The University of Pennsylvania joined the steadily growing number of victim organizations impacted by the widespread data theft and extortion campaign involving a notorious ransomware group’s exploitation of a zero-day vulnerability and other defects in Oracle E-Business Suite earlier this year.
The university filed a data breach notification in Maine Monday, confirming nearly 1,500 Maine residents were affected by an intrusion into its Oracle EBS environment over a three-day period in early August.
The Ivy League school and dozens of other victims were not aware of the attack until Oracle acknowledged the critical vulnerability after members of the Clop ransomware group sent extortion emails to alleged victim organizations in late September. Attackers exploited multiple vulnerabilities to steal large amounts of data from several Oracle EBS customers in August, according to Mandiant.
The university said it determined some personal information was stolen from its Oracle EBS system on Nov. 11, but did not provide details about how many people were impacted and what type of data was stolen during the attack.
“The University of Pennsylvania was one of nearly 100 already identified organizations simultaneously impacted by the widely exploited Oracle E-Business Suite incident, involving a previously unknown security vulnerability in Oracle’s system,”a spokesperson for the university said in a statement.
“Penn has implemented the patches that Oracle issued to resolve the vulnerability,” the spokesperson added. “Penn has found no evidence that any of this information has been or is likely to be publicly disclosed or misused for fraudulent purposes.”

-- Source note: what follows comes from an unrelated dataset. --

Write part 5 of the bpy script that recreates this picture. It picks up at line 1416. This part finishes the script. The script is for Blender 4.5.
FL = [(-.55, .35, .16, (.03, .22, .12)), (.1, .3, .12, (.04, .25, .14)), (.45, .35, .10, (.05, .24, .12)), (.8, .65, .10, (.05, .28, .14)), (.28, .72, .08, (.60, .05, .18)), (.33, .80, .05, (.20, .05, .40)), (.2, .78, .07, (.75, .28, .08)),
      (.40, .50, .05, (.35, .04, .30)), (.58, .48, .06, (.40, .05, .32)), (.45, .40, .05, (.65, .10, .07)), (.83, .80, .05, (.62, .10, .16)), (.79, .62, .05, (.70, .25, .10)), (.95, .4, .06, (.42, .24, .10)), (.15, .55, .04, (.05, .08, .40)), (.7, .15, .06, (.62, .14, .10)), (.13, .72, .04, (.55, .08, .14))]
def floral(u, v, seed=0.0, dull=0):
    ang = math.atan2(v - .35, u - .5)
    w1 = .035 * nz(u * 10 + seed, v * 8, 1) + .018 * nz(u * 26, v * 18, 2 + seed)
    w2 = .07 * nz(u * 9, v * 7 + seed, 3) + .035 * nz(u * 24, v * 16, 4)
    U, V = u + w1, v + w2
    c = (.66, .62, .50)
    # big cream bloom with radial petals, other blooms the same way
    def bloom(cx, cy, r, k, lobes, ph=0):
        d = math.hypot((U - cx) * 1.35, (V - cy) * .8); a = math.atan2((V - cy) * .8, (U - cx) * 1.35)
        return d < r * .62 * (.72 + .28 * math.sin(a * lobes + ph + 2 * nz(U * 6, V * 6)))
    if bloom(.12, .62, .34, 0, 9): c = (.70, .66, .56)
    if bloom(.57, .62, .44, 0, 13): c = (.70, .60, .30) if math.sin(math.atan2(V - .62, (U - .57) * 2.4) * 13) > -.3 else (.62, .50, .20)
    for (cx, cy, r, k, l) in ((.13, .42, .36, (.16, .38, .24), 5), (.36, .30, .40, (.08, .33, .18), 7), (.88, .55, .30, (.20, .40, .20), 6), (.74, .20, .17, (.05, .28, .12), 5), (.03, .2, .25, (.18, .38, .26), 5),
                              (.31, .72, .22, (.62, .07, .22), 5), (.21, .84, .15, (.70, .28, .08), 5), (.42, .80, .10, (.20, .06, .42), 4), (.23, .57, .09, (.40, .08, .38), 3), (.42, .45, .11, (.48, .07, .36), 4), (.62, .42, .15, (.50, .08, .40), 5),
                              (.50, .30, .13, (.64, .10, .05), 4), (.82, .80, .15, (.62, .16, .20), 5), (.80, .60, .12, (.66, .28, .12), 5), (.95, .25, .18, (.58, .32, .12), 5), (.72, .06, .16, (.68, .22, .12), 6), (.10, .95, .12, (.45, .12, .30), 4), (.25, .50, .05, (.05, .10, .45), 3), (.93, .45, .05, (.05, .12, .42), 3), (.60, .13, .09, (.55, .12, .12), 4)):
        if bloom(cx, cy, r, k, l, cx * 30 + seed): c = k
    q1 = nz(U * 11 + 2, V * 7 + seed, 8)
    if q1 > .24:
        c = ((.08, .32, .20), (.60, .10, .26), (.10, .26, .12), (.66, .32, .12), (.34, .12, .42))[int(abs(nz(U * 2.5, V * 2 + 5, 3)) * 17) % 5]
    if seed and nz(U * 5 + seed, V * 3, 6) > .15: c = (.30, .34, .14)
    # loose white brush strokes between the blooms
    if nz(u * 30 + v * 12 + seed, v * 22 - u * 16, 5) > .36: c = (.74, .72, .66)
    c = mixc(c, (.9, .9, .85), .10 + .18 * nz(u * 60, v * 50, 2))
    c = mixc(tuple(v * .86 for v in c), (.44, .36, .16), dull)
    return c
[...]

Other Ivy League schools were impacted by the targeted attacks on Oracle EBS customers as well, including Dartmouth College and Harvard University.
Dartmouth filed data breach disclosures in California and Maine last month confirming that its Oracle EBS environment was also compromised over a few days in August. Personal data exposed by the breach included names, Social Security numbers and financial account information, according to Dartmouth.
Harvard University said it was investigating a data breach involving its Oracle EBS system in mid-October, noting at the time that a limited number of people in a small administrative unit were impacted. Harvard said it found no evidence of compromise to other systems.
The pool of victim organizations impacted by the mass exploitation of vulnerabilities in Oracle EBS underscores the risk posed by interconnected and widely used systems.
Cox Enterprises last month said personal data on almost 10,000 people was exposed by an attack on its Oracle EBS environment, which it discovered in late September. The attack occurred during the same period as other victim organizations in August, the media and automotive company said in a data breach notification filed in California.
Logitech said it, too, was impacted by the widespread attacks on Oracle EBS customers. “The data likely included limited information about employees and consumers and data relating to customers and suppliers. Logitech does not believe any sensitive personal information, such as national ID numbers or credit card information, was housed in the impacted IT system,” the computer peripherals and software vendor said in a Nov. 20 regulatory filing.
Other previously confirmed victims include The Washington Post, Envoy Air and GlobalLogic.
Clop specializes in exploiting vulnerabilities in file-transfer services and has successfully intruded multiple technology vendors’ systems to steal massive amounts of data for extortion efforts. These attacks typically flow downstream, ensnaring organizations and people multiple layers removed from the initial targeted victims.
Clop infiltrated MOVEit environments in 2023, ultimately exposing data from more than 2,300 organizations, making it the largest and most significant cyberattack that year.